Texas museum honors fallen Columbia crew

Lee Hancock Dallas Morning News

HEMPHILL, Texas – Space dreams still fly high here in this Piney Woods community, where residents and senior NASA officials, astronauts and their families will gather today to dedicate a new museum for the space shuttle Columbia and its lost crew, including Cheney’s Michael Anderson.

The opening of the $600,000 facility comes on the eighth anniversary of the spacecraft’s breakup over East Texas.

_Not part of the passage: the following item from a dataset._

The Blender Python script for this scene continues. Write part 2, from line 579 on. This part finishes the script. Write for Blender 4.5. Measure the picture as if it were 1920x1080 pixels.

It left a debris trail that stretched from just east of Dallas to southwestern Louisiana.

Hemphill residents say the NASA-built displays and poignant, family-donated memorabilia that fill the 3,400-foot building – everything from crew members’ dog tags to favorite books, hiking boots, flight suits and funeral flags – are nothing short of a miracle.

“It’s been like that from the very beginning – through the searching, with the recovery of all of the astronauts, with all that’s happened,” said museum organizer Martha Cooper. “God has kept opening doors.”

Families and colleagues of the fallen astronauts say they want to pay tribute to Hemphill and a surrounding region of heroes, ordinary people who recovered Columbia and its crew and helped find answers allowing a return to space flight. Hemphill, 230 miles southeast of Dallas, was at the center of the debris field.